Dataset excerpt:

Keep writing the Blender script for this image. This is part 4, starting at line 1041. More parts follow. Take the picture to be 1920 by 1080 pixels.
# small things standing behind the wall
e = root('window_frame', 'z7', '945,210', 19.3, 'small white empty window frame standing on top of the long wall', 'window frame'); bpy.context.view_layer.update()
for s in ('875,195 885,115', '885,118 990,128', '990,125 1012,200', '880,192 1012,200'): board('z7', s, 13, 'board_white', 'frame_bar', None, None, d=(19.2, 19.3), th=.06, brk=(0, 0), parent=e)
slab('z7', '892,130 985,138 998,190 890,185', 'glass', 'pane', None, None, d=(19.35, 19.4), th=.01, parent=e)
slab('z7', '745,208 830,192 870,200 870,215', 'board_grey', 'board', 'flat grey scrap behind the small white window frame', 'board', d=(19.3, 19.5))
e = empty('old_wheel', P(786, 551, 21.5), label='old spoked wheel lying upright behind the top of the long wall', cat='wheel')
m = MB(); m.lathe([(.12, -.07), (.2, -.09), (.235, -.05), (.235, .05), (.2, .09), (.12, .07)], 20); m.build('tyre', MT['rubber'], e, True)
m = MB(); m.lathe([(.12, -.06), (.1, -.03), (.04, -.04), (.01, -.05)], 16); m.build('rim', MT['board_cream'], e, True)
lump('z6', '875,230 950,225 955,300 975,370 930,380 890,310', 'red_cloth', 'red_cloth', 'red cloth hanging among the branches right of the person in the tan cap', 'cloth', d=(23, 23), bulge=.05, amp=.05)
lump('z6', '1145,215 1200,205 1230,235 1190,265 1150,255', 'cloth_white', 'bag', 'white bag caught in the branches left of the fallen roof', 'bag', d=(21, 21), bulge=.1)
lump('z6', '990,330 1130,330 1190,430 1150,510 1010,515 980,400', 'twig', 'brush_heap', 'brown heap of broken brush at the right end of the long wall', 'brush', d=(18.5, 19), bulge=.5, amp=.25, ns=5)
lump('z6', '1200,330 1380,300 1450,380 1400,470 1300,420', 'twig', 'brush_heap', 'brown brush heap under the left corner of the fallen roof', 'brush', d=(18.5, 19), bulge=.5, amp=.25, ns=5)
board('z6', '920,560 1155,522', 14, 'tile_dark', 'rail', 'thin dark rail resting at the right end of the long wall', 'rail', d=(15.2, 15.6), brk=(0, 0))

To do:
Your task is to repeat every line exactly.

Finished task:
Keep writing the Blender script for this image. This is part 4, starting at line 1041. More parts follow. Take the picture to be 1920 by 1080 pixels.
# small things standing behind the wall
e = root('window_frame', 'z7', '945,210', 19.3, 'small white empty window frame standing on top of the long wall', 'window frame'); bpy.context.view_layer.update()
for s in ('875,195 885,115', '885,118 990,128', '990,125 1012,200', '880,192 1012,200'): board('z7', s, 13, 'board_white', 'frame_bar', None, None, d=(19.2, 19.3), th=.06, brk=(0, 0), parent=e)
slab('z7', '892,130 985,138 998,190 890,185', 'glass', 'pane', None, None, d=(19.35, 19.4), th=.01, parent=e)
slab('z7', '745,208 830,192 870,200 870,215', 'board_grey', 'board', 'flat grey scrap behind the small white window frame', 'board', d=(19.3, 19.5))
e = empty('old_wheel', P(786, 551, 21.5), label='old spoked wheel lying upright behind the top of the long wall', cat='wheel')
m = MB(); m.lathe([(.12, -.07), (.2, -.09), (.235, -.05), (.235, .05), (.2, .09), (.12, .07)], 20); m.build('tyre', MT['rubber'], e, True)
m = MB(); m.lathe([(.12, -.06), (.1, -.03), (.04, -.04), (.01, -.05)], 16); m.build('rim', MT['board_cream'], e, True)
lump('z6', '875,230 950,225 955,300 975,370 930,380 890,310', 'red_cloth', 'red_cloth', 'red cloth hanging among the branches right of the person in the tan cap', 'cloth', d=(23, 23), bulge=.05, amp=.05)
lump('z6', '1145,215 1200,205 1230,235 1190,265 1150,255', 'cloth_white', 'bag', 'white bag caught in the branches left of the fallen roof', 'bag', d=(21, 21), bulge=.1)
lump('z6', '990,330 1130,330 1190,430 1150,510 1010,515 980,400', 'twig', 'brush_heap', 'brown heap of broken brush at the right end of the long wall', 'brush', d=(18.5, 19), bulge=.5, amp=.25, ns=5)
lump('z6', '1200,330 1380,300 1450,380 1400,470 1300,420', 'twig', 'brush_heap', 'brown brush heap under the left corner of the fallen roof', 'brush', d=(18.5, 19), bulge=.5, amp=.25, ns=5)
board('z6', '920,560 1155,522', 14, 'tile_dark', 'rail', 'thin dark rail resting at the right end of the long wall', 'rail', d=(15.2, 15.6), brk=(0, 0))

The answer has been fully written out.